(DATA EXTRACT)
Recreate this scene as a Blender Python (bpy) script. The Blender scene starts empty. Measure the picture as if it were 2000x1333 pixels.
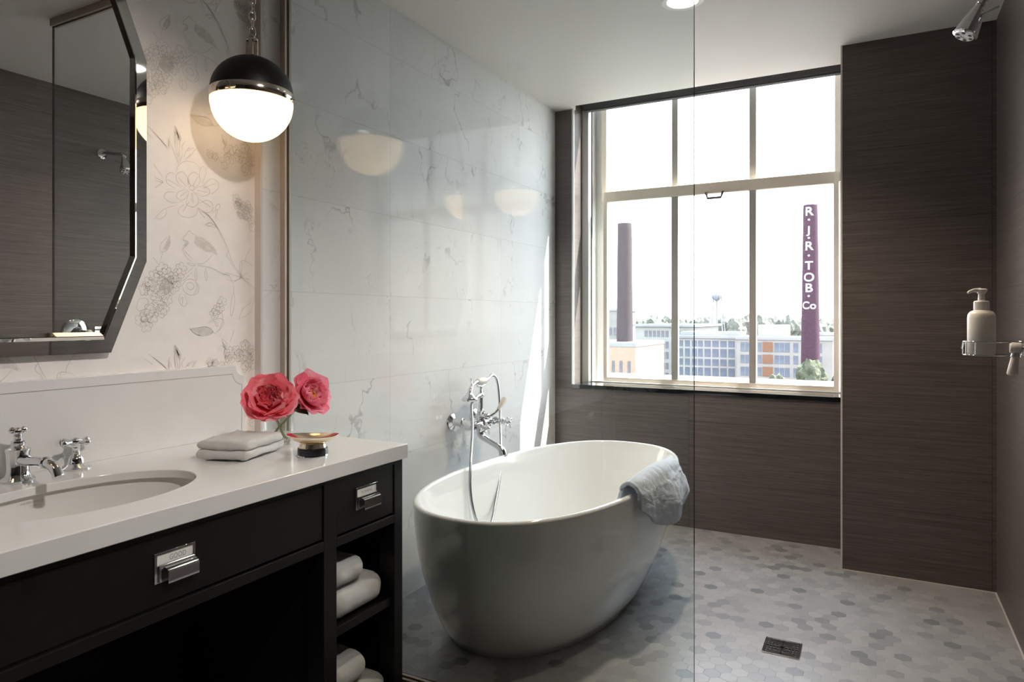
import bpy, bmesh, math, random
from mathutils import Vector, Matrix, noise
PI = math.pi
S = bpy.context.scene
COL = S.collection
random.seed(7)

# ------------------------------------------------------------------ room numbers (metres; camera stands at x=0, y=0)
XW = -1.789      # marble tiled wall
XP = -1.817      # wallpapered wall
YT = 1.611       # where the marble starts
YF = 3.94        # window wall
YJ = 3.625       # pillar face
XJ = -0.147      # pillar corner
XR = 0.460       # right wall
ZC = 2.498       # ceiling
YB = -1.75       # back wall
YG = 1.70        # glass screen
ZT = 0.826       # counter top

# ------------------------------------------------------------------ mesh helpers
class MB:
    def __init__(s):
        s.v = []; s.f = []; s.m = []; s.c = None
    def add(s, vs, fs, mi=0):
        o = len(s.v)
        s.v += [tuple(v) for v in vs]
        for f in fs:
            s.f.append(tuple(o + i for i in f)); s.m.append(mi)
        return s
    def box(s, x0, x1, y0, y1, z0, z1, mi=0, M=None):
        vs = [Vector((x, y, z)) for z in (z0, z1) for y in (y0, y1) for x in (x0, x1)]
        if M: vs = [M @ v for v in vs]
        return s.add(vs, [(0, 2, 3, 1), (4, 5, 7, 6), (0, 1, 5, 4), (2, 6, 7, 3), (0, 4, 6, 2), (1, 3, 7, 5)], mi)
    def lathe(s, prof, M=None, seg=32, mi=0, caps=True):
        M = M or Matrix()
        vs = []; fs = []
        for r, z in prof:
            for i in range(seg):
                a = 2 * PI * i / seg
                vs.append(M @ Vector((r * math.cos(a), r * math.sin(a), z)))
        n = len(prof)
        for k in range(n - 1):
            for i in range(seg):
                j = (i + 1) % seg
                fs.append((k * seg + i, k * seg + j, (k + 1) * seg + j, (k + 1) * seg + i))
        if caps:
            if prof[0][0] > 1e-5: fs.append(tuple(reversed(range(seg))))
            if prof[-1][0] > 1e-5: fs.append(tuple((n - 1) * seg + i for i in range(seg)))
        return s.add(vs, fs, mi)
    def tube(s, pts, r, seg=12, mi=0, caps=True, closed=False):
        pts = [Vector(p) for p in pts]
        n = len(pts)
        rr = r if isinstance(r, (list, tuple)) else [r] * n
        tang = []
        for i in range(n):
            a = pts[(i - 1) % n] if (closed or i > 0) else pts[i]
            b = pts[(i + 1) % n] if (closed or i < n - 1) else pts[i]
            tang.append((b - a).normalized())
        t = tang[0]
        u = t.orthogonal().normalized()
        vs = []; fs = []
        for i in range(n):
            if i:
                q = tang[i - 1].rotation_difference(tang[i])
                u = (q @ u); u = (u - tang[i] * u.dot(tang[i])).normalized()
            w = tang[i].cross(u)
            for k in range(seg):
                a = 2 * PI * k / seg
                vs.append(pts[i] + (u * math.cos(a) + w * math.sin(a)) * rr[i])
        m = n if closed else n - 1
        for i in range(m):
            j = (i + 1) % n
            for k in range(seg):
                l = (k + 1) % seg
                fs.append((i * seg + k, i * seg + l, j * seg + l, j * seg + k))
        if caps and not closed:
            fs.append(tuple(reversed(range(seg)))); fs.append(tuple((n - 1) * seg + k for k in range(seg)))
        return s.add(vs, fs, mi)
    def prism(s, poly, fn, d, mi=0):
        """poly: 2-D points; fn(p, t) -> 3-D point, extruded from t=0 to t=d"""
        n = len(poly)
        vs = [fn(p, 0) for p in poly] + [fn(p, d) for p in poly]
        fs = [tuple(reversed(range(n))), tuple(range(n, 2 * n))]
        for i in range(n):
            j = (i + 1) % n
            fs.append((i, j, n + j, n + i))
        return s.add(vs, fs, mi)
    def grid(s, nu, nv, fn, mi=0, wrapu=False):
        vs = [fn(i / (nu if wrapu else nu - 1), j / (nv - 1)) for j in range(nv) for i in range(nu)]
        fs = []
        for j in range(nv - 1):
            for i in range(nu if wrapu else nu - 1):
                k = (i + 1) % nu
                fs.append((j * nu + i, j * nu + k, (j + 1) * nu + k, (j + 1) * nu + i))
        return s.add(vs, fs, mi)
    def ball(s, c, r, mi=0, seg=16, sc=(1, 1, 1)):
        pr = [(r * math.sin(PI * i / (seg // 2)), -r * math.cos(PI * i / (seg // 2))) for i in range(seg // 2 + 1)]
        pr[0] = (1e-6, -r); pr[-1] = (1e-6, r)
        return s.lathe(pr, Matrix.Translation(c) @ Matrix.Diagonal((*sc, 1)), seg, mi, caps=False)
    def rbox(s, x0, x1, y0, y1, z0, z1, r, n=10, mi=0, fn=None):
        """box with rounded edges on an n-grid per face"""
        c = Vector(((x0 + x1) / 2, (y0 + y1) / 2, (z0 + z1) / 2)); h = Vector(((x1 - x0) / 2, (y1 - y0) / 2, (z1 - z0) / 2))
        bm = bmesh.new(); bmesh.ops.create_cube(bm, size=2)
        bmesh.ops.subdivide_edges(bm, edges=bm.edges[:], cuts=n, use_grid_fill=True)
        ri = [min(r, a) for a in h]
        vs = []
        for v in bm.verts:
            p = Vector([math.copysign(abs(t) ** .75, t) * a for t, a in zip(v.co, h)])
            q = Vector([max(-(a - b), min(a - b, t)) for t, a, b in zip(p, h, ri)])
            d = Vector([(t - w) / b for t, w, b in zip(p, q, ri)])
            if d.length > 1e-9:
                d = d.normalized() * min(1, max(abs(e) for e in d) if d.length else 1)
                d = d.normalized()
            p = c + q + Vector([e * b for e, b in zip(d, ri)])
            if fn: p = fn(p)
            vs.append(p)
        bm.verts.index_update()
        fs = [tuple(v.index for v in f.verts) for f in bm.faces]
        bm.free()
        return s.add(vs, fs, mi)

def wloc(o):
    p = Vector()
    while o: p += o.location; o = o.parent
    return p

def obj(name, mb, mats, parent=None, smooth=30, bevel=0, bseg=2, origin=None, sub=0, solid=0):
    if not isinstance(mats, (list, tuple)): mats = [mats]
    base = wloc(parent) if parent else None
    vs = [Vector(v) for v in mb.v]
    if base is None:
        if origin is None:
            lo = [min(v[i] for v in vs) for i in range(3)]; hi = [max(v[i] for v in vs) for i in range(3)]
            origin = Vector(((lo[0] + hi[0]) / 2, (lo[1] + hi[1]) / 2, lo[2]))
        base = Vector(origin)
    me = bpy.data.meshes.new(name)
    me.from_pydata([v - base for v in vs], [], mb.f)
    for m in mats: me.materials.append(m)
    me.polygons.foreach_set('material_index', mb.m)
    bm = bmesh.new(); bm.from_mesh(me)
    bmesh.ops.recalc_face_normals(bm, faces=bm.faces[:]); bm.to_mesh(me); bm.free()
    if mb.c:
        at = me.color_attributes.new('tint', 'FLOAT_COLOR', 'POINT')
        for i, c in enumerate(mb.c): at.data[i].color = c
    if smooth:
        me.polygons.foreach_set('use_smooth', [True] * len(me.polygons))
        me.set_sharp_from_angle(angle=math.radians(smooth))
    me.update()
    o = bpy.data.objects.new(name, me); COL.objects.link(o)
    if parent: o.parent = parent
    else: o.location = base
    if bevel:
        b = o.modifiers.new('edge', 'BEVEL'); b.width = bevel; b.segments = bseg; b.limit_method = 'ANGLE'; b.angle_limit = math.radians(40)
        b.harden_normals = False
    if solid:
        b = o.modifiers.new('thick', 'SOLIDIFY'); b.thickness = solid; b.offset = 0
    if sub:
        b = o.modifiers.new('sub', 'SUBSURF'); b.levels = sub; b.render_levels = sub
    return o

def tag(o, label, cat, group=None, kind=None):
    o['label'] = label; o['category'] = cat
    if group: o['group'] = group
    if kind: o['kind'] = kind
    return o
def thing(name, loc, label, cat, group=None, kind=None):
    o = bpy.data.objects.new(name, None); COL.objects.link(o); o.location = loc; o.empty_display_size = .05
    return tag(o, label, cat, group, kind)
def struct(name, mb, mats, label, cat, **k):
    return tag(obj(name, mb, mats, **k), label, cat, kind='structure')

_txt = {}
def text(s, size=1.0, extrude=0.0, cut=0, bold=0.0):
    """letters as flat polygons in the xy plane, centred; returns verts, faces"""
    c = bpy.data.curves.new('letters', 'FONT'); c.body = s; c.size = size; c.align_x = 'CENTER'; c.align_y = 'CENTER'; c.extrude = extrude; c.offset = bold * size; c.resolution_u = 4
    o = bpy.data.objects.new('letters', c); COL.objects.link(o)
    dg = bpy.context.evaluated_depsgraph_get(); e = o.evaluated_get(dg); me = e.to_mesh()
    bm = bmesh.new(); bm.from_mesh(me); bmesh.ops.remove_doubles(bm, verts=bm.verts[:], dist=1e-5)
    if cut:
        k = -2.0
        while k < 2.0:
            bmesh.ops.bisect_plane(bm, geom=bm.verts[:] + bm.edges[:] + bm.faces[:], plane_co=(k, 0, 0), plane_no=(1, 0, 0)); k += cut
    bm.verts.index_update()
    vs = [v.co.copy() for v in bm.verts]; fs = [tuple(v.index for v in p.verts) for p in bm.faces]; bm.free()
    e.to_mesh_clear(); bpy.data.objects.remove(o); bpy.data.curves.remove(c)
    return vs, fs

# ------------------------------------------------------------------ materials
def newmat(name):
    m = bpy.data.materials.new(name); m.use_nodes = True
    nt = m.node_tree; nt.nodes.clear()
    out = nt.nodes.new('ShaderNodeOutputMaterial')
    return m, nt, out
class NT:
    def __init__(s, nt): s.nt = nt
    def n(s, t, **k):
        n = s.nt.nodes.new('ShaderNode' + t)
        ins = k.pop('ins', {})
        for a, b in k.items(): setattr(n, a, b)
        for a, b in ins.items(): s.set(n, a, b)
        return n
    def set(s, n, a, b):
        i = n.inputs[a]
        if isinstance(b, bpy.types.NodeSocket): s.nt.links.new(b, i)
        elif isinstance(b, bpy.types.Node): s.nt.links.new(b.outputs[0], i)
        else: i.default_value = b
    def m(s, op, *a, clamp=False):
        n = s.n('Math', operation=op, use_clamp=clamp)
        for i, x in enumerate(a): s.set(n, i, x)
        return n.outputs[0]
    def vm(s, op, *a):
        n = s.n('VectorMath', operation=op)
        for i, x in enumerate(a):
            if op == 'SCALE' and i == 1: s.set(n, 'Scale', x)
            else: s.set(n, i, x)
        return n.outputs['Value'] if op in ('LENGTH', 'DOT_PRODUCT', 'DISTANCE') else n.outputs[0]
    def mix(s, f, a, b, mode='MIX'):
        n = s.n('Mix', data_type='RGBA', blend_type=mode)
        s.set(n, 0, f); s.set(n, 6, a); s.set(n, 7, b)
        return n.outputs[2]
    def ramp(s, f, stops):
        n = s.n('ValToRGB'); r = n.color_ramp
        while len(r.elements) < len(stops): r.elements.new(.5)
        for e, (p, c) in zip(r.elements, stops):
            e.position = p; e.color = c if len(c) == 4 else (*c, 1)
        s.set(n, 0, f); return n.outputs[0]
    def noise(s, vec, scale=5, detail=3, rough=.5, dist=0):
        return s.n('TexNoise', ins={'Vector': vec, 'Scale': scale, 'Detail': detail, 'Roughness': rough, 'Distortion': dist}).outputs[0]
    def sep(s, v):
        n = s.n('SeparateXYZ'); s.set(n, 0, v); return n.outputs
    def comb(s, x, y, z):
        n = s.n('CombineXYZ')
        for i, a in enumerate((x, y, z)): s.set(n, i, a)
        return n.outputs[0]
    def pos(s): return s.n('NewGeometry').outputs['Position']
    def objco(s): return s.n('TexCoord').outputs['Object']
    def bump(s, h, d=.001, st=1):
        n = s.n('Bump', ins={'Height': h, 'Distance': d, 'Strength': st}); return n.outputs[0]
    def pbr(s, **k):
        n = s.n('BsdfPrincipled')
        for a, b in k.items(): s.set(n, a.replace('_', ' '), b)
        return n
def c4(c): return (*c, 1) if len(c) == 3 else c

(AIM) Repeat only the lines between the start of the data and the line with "random.seed(7)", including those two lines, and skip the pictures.

(RESPONSE TO THE EXERCISE)
Recreate this scene as a Blender Python (bpy) script. The Blender scene starts empty. Measure the picture as if it were 2000x1333 pixels.
import bpy, bmesh, math, random
from mathutils import Vector, Matrix, noise
PI = math.pi
S = bpy.context.scene
COL = S.collection
random.seed(7)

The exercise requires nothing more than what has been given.